Pero no estamos en los años 60, cuando se pretendió ningunear al rock anglosajón sobre la base de criterios tan estrechos como mecánicos. No resulta superfluo recordar que ni siquiera entonces ese control llegó a ser absoluto gracias a las famosas “placas” de producción doméstica clandestina y a la circulación de discos de acetato traídos de fuera por marineros mercantes y funcionarios; eso era lo que escuchaban y bailaban muchos jóvenes en las fiestas de 15 y los “güiros” de El Vedado, La Víbora y otros barrios del país. Hoy esa alternatividad se ha multiplicado con creces, básicamente por cuatro razones:
a) la disponibilidad de memorias flash, MP3, Ipods, Iphones y CDs en sectores de la ciudadanía, bien por compras en el mercado interno o por envíos o adquisiciones en el exterior;
b) la variante cuentapropista de vendedores de música, juegos electrónicos y filmes en los portales, de hecho una legalización de la piratería pagándole impuestos al Estado (hasta donde conozco, Cuba es el único país que carece de una legislación al respecto);
c) el creciente acceso a Internet, cualesquiera sean sus limitaciones; y
d) el Paquete semanal.
Esa lucha cubana contra la vulgaridad y la banalidad no significaría entonces el cese de su circulación social, a cargo de esos mecanismos de distribución y consumo que tienen vínculos horizontales con la producción discográfica antes identificada. Y como remate, le pone el discreto encanto de lo prohibido, un imán adicional para cierto tipo de público.

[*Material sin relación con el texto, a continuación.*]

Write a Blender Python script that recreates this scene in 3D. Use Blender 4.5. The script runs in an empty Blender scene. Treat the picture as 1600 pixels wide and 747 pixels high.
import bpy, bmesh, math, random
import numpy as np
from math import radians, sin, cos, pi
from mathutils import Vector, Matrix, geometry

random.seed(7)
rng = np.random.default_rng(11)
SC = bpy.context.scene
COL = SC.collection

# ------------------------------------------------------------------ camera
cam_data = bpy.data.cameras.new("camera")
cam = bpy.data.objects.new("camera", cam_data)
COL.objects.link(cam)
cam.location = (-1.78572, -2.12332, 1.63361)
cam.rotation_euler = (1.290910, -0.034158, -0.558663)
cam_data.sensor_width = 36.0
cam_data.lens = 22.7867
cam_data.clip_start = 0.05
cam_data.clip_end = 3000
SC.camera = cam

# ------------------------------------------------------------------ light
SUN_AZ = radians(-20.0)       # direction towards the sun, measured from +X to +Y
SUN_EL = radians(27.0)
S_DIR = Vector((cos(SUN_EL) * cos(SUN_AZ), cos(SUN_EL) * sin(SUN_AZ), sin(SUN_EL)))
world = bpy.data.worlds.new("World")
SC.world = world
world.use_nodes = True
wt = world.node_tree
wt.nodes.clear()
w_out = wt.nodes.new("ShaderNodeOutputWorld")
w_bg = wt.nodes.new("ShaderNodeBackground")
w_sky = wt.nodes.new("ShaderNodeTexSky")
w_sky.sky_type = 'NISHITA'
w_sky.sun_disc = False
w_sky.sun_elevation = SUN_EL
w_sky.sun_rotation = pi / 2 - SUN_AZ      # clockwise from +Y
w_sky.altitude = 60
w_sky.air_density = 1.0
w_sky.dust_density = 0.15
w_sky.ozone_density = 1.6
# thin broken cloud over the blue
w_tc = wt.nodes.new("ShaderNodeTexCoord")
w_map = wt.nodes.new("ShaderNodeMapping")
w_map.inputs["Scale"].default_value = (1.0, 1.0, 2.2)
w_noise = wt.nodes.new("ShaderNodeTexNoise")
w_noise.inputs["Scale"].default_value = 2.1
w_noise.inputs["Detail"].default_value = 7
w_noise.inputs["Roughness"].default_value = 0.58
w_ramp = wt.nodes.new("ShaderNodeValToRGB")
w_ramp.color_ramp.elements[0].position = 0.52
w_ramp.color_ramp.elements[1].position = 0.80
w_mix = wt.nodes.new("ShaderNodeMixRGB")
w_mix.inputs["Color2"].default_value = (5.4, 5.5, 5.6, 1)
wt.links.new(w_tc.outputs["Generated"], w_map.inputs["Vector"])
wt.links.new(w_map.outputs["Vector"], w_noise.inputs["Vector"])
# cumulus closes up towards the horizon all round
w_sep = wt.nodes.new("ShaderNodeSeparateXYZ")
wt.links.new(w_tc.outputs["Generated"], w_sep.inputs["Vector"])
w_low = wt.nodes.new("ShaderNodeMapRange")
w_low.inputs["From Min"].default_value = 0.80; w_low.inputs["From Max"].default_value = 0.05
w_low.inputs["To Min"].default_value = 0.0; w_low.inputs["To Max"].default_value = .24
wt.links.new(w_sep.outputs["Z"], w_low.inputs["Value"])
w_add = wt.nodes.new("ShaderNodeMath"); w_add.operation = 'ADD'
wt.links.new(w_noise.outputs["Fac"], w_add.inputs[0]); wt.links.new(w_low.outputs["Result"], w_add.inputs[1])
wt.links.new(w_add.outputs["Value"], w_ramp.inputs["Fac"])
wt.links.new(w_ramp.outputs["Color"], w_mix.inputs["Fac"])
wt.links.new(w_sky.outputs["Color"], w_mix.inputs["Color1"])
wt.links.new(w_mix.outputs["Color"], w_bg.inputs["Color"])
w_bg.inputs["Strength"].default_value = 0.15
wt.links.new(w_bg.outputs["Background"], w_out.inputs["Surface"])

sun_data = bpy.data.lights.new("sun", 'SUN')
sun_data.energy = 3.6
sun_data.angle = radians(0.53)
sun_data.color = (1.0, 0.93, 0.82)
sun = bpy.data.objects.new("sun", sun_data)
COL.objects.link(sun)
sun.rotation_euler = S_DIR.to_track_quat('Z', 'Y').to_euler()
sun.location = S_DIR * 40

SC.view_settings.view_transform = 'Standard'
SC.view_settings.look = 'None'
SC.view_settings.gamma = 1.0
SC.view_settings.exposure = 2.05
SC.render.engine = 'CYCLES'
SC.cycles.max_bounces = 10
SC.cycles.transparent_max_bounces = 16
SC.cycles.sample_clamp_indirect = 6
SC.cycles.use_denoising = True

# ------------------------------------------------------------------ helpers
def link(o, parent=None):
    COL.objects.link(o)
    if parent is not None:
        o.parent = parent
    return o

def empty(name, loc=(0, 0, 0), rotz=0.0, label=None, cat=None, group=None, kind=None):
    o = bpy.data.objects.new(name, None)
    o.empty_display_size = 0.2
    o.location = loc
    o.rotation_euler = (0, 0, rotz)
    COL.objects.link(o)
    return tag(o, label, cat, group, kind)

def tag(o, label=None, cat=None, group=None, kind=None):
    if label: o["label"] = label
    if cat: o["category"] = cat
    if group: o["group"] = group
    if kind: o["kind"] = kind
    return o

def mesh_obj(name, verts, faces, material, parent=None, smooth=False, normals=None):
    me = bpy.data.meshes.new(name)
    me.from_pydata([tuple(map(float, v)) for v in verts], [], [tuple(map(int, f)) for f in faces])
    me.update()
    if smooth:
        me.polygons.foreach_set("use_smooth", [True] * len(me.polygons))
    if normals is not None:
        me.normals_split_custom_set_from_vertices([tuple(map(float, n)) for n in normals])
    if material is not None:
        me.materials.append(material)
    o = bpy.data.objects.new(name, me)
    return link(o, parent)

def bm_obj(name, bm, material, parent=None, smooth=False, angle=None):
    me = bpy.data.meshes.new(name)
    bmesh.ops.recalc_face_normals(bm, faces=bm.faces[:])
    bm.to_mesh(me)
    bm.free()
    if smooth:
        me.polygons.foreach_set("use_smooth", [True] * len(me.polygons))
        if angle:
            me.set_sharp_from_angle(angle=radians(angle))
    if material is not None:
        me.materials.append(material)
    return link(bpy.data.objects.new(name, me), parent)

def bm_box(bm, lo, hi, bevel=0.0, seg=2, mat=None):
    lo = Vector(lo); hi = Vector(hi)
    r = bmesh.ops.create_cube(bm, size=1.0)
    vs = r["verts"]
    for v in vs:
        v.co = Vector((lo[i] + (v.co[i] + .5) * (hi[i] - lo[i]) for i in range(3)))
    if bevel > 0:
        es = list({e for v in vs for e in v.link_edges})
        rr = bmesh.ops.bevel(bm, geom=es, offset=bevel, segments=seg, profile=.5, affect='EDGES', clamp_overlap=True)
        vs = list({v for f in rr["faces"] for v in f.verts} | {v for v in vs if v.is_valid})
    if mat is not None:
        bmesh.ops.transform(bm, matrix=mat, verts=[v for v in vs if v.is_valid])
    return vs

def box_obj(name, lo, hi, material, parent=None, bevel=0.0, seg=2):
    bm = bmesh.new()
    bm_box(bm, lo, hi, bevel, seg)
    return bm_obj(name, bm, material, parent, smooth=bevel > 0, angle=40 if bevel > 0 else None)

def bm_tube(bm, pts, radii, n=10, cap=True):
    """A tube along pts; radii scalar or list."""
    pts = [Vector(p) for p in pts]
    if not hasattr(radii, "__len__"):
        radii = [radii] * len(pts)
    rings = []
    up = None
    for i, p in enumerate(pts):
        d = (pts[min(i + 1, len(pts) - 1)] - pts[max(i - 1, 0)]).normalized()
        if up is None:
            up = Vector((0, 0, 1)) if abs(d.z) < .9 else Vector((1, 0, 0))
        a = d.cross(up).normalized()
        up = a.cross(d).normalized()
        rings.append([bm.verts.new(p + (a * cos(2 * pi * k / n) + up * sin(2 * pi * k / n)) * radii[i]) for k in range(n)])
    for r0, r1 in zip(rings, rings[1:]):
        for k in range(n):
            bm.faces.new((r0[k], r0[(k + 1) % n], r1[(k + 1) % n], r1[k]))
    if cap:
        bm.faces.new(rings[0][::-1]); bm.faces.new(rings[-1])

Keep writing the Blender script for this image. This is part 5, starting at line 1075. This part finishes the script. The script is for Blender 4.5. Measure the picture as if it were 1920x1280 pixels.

La dimensión jurídica: De acuerdo con los juristas, para ser efectiva toda norma jurídica debe poder implementarse. Y Cuba se caracteriza, precisamente, por un déficit de cultura jurídica. La Ley 81 sobre Medio Ambiente, aprobada por la Asamblea Nacional en 1997, establece en su artículo 147 la prohibición de “emitir, verter o descargar sustancias o disponer desechos, producir sonidos, ruidos, olores, vibraciones y otros factores físicos que afecten o puedan afectar a la salud humana o dañar la calidad de vida de la población. Las personas naturales o jurídicas que infrinjan la prohibición establecida en el párrafo anterior, serán responsables a tenor de lo dispuesto en la legislación vigente”. Y en su artículo 152: “el Ministerio de Salud Pública, el Ministerio de Trabajo y Seguridad Social y el Ministerio de Ciencia, Tecnología y Medio Ambiente, en lo que a cada cual compete y mediante el establecimiento de las coordinaciones pertinentes, dictarán o propondrán, según proceda, las medidas encaminadas a el establecimiento de las normas relativas a los niveles permisibles de sonido y ruido, a fin de regular sus efectos sobre el medio ambiente”. Dejando por el momento a un lado el hecho de que hay esquinas y barrios que constituyen verdaderos himalayas de basura y desechos sólidos, la regulación del ruido es, como se sabe, otra gran letra muerta en edificios multifamiliares, lobbies de hoteles, cafeterías y restaurantes emergentes, guaguas, bici-taxis y almendrones. La posible aprobación de un marco jurídico regulando la música en los espacios públicos parecería entonces estar condenada, por las mismas razones, a la misma repetición.
El problema pasaría entonces por la información, el debate y la crítica, protagonizados en primer término por los medios masivos. Dicho de otro modo, la discusión social es el camino. Pero lleva, entre otras cosas, paciencia. Y diálogo. El general Sun Tzu lo pondría quizás de otra manera: “Hay rutas que no se deben usar, ejércitos que no han de ser atacados, ciudades que no deben ser rodeadas y órdenes de gobernantes civiles que no deben ser acatadas”.
“Este es un país de grandes olvidos”, nos dijo una vez el maestro Eusebio Leal.